Por Fernando Urbano
El PRI no sabe ser oposición, nació desde el gobierno y para hacer gobierno, esa es su vocación, administrar y gobernar; aun y cuando en distintos momentos las condiciones políticas lo han llevado a tomar esa posición, vive en su esencia y en la nostalgia de sus militantes la necesidad de tener un liderazgo encarnado en la figura presidencial.
El PAN, sabe ser oposición, nació desde la oposición, y se ha visto en la necesidad de aprender a hacer gobierno en espacios de tiempo muy limitados, pero sus liderazgos han demostrado desconfianza y temor de guiar a los partidos que han sido sus aliados a asumirse como una verdadera fuerza opositora.
La institucionalidad de los partidos no es un problema, más bien es un activo que representa su historia, cimentación y consolidación, además de sus reacciones circunstanciales que les han permitido cierto grado de transformación, lo que, si es necesario, es un tránsito institucional hacia el fortalecimiento de una mayor apertura ciudadana.
Si estos dos partidos pretenden mantener una alianza electoral y política, necesariamente deben asumir rápidamente una posición en la complicada recomposición y la obligada dispersión del poder político que se generó en la pasada elección. La clave no son las dirigencias nacionales, si no el fortalecimiento de los liderazgos locales como generadores de la toma de decisiones al interior de los partidos y desde sus bases. Solamente ellos conocen la realidad que se encuentra a nivel piso, y solo ellos conocen las mejores formas en las que pueden hacerles frente, ahí está la clave de su recomposición.
Solo así, podrán retomar su protagonismo electoral, antes de que lleguen a un punto crítico de su existencia. Porque, aunque han enfrentado como alianza y en lo individual resultados desastrosos, mantienen espacios de influencia que solamente sufren de falta de atención, pero que aún tienen la disposición de fortalecer su presencia y contribuir a generar mecanismos de operación y participación, desde otras esferas de existencia social y política.
Las dirigencias nacionales deben evitar su innecesaria intervención, que algunas veces entorpece las dirigencias y las bases locales.
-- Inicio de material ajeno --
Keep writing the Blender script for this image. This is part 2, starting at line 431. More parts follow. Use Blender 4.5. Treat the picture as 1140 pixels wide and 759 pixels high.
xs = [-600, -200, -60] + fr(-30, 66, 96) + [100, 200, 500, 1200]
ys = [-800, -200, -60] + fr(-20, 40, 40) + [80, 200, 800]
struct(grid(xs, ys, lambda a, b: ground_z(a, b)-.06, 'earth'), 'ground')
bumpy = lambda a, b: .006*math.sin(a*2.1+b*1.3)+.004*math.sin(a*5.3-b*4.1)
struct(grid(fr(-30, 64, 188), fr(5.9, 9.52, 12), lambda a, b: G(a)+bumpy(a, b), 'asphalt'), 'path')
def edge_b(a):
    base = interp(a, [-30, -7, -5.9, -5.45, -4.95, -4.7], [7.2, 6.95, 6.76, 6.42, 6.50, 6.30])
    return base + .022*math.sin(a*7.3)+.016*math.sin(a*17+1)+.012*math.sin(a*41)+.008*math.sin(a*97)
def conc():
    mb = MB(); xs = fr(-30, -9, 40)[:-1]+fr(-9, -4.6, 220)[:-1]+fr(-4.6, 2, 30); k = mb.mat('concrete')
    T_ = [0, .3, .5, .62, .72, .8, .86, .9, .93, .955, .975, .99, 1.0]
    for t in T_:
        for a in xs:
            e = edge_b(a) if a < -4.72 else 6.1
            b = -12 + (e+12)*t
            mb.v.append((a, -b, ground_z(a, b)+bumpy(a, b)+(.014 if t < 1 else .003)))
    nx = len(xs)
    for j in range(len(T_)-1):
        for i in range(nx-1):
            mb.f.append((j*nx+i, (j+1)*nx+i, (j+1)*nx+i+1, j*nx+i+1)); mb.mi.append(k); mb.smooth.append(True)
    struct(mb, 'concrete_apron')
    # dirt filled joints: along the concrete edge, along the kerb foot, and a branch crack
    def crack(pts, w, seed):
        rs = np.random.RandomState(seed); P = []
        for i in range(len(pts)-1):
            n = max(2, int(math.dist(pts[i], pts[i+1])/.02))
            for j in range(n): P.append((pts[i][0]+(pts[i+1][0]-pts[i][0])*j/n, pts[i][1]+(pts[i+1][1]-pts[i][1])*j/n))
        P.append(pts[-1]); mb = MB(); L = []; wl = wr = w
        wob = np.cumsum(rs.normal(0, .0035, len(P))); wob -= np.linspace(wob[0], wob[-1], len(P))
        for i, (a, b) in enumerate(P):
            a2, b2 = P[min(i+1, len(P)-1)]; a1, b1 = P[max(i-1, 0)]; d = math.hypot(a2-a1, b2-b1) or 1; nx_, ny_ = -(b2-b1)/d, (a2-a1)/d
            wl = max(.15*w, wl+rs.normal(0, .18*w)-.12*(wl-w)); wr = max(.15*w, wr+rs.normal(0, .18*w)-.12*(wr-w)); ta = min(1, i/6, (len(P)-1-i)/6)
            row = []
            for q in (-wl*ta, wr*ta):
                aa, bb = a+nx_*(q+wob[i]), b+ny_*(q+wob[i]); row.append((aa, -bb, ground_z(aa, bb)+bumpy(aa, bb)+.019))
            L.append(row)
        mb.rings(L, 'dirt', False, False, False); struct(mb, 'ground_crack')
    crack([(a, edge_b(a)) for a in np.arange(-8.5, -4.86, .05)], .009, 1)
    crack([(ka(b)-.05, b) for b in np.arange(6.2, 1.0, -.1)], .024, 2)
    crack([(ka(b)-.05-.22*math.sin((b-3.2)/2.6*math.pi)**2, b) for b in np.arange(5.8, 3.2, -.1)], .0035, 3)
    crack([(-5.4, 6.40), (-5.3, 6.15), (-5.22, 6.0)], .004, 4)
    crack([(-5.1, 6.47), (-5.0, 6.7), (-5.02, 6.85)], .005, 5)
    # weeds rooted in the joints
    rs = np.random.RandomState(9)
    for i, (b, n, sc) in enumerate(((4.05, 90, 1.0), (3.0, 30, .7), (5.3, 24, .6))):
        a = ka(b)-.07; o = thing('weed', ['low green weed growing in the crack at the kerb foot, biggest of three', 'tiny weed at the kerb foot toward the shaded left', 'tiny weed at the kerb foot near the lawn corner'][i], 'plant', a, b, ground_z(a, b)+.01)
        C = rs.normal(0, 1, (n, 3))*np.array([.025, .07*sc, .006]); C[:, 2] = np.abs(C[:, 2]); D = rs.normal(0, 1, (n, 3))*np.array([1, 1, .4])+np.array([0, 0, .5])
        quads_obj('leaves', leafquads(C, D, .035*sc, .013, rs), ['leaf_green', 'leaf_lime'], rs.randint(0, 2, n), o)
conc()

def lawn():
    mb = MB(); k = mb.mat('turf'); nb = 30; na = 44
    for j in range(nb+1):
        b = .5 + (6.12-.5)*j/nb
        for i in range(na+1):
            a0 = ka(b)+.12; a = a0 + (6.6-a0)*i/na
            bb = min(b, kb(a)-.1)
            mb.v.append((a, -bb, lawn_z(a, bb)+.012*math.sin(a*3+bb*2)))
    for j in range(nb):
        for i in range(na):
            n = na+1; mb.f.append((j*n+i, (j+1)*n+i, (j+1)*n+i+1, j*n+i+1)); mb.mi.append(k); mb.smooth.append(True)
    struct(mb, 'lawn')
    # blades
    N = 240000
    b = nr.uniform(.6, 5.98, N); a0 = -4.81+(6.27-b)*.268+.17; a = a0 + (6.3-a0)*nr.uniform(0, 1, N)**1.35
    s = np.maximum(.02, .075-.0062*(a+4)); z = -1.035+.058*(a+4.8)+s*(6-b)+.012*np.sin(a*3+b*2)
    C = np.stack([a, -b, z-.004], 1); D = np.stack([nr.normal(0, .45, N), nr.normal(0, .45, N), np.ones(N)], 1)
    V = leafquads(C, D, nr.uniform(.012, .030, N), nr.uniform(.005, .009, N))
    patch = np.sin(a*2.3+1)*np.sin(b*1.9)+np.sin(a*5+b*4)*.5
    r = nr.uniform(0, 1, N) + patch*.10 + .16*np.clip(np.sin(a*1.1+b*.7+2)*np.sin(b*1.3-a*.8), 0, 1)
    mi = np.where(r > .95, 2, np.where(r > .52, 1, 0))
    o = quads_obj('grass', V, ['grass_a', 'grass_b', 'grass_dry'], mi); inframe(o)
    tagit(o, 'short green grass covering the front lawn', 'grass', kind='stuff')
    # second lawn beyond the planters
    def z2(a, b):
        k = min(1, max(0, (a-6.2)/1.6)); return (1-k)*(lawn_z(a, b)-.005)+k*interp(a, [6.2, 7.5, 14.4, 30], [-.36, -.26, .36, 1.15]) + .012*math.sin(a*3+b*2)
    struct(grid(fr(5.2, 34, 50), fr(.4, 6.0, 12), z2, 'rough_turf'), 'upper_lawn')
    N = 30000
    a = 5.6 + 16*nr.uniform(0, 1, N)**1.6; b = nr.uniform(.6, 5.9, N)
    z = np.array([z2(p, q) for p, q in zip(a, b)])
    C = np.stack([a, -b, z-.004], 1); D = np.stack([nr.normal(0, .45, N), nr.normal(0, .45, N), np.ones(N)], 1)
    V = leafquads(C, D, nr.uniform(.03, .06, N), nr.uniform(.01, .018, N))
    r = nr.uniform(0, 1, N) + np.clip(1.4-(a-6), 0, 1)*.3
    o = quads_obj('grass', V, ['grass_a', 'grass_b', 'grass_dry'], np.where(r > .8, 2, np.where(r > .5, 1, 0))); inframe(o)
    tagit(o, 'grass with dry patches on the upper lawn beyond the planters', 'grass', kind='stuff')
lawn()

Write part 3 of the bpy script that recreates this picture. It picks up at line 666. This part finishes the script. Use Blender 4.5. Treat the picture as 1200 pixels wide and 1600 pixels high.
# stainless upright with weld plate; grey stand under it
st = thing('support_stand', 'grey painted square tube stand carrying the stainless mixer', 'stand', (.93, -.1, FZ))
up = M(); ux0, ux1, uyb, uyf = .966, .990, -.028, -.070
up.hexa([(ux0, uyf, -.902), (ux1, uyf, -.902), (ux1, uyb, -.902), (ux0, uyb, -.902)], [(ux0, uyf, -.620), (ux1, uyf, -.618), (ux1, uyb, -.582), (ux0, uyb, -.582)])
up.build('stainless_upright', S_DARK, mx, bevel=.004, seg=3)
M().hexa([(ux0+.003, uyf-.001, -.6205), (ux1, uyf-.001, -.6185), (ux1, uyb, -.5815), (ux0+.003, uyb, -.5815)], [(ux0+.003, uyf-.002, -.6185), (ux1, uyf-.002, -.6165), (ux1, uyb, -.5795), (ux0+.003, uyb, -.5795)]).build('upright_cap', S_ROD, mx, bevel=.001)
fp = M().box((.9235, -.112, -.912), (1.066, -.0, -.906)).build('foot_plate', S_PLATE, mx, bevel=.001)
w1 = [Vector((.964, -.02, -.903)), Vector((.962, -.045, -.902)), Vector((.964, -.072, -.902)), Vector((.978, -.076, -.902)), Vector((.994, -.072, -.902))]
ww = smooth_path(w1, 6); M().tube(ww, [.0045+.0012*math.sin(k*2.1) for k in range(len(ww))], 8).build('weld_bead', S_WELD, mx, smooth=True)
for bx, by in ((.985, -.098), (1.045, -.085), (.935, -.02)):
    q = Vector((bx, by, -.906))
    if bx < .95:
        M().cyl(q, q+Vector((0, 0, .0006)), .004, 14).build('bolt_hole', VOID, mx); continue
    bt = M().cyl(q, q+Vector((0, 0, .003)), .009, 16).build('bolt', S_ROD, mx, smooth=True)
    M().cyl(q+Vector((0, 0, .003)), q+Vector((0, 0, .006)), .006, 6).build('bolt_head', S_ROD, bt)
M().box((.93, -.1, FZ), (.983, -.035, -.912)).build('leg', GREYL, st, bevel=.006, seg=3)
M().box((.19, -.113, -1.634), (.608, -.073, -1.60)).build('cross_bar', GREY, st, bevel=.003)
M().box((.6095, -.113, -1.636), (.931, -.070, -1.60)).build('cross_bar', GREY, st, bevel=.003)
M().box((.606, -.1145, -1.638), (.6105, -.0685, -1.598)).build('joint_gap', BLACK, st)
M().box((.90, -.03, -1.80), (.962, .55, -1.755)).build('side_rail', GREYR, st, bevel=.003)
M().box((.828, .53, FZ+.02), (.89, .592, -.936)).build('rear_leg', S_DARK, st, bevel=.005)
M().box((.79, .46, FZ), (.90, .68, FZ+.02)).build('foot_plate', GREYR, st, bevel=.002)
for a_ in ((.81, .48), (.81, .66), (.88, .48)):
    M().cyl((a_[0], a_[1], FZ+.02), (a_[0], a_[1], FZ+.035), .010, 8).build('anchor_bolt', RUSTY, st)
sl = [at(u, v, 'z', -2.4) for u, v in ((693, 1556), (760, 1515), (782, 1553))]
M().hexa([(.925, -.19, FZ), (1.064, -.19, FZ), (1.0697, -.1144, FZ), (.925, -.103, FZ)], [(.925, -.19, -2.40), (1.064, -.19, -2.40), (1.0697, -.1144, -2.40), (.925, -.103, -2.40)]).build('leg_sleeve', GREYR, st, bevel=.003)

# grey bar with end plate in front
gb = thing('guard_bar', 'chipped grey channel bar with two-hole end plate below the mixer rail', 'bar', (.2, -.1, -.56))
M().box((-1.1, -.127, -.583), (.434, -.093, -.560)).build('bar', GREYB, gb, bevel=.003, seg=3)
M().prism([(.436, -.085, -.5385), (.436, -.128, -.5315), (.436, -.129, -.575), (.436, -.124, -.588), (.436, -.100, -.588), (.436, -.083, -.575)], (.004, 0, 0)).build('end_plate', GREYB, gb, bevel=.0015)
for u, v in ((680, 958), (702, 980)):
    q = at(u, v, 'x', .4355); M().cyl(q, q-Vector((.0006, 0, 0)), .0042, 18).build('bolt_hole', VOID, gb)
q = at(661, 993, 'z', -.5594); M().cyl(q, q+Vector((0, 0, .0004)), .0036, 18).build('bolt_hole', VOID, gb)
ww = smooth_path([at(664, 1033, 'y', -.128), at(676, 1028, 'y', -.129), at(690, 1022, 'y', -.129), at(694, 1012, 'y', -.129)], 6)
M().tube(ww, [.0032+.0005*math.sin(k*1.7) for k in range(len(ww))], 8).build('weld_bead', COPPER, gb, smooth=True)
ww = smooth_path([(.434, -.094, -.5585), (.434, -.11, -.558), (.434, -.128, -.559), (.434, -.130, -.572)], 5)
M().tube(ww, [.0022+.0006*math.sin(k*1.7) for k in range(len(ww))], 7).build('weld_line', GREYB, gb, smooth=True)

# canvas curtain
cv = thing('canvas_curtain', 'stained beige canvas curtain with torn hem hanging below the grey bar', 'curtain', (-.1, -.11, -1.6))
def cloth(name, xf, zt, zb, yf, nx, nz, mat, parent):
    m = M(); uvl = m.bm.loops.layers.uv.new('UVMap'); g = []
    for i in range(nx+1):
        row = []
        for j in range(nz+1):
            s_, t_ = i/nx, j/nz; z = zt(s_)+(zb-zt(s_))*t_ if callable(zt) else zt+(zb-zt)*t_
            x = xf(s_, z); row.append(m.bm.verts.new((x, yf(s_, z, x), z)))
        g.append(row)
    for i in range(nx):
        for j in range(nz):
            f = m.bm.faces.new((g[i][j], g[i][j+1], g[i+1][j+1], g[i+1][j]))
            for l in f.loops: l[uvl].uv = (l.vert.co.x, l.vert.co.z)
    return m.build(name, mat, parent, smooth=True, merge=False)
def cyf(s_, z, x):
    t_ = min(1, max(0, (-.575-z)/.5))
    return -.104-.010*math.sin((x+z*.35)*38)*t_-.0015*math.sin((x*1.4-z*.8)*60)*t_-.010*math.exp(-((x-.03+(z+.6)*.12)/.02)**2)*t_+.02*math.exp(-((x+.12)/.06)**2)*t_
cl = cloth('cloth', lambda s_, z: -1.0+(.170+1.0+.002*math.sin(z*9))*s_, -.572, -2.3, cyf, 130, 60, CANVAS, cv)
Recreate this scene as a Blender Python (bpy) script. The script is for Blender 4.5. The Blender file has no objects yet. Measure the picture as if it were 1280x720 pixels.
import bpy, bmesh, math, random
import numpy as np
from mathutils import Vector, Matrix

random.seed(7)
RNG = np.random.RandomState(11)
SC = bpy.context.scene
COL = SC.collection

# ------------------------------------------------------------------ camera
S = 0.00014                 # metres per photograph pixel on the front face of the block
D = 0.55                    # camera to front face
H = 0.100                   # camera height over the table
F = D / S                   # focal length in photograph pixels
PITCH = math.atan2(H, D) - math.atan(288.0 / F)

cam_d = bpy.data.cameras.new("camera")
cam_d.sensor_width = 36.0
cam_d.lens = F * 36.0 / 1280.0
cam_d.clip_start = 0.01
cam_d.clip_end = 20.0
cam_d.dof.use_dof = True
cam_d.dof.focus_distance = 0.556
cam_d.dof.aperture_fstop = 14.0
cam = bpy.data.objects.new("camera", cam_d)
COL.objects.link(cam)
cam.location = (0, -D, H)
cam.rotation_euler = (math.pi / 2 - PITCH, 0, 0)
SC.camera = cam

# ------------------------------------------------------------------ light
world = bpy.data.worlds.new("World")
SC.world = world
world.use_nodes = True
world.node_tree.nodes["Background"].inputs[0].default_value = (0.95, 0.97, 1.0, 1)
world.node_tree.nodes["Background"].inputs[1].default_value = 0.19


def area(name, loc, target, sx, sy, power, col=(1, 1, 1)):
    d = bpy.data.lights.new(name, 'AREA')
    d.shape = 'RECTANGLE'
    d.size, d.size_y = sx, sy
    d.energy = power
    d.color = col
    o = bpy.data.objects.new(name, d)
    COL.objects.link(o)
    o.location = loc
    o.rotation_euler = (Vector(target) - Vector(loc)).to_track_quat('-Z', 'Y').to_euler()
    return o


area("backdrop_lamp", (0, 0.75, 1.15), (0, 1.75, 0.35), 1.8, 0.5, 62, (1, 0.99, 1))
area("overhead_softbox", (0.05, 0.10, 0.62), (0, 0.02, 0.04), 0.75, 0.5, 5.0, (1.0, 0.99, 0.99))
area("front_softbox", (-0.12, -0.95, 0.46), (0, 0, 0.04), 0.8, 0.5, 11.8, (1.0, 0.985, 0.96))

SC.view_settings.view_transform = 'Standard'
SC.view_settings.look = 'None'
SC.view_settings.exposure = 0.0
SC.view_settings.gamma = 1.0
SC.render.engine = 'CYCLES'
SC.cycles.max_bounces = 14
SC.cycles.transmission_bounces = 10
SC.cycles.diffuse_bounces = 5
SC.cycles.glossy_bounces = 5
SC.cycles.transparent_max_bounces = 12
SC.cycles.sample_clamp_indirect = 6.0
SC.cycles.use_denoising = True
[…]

Además, deben entender y asumir la necesidad de sumar esfuerzos, respetar la pluralidad de su militancia, promover la unidad, y disponer a los partidos a enfrentar la necesidad de hacer frente a nuevas realidades específicas, ideológicas y de organización.
El propio PRI ya vivió esta situación, en las elecciones del 2006, cuando se consolidó como el gran perdedor, pero que, con un buen golpe de timón, gracias a sus estructuras en 3 años se convirtió en el partido con más alto rendimiento electoral. Por lo que podemos entender que los fracasos poco influyen en sus bases y su capacidad de operación, siempre y cuando se promueva la coordinación entre los distintos engranajes que dan vida y movilidad a los partidos y que les han permitido adaptarse a las necesidades democráticas.
Su supervivencia depende única y exclusivamente de la orientación y visión de sus bases, y solamente desde ahí podrán dirigir el rumbo de su necesidad evolutiva para consolidar su resurgimiento, que inevitablemente trastocará sus formas, pero garantizará su permanencia.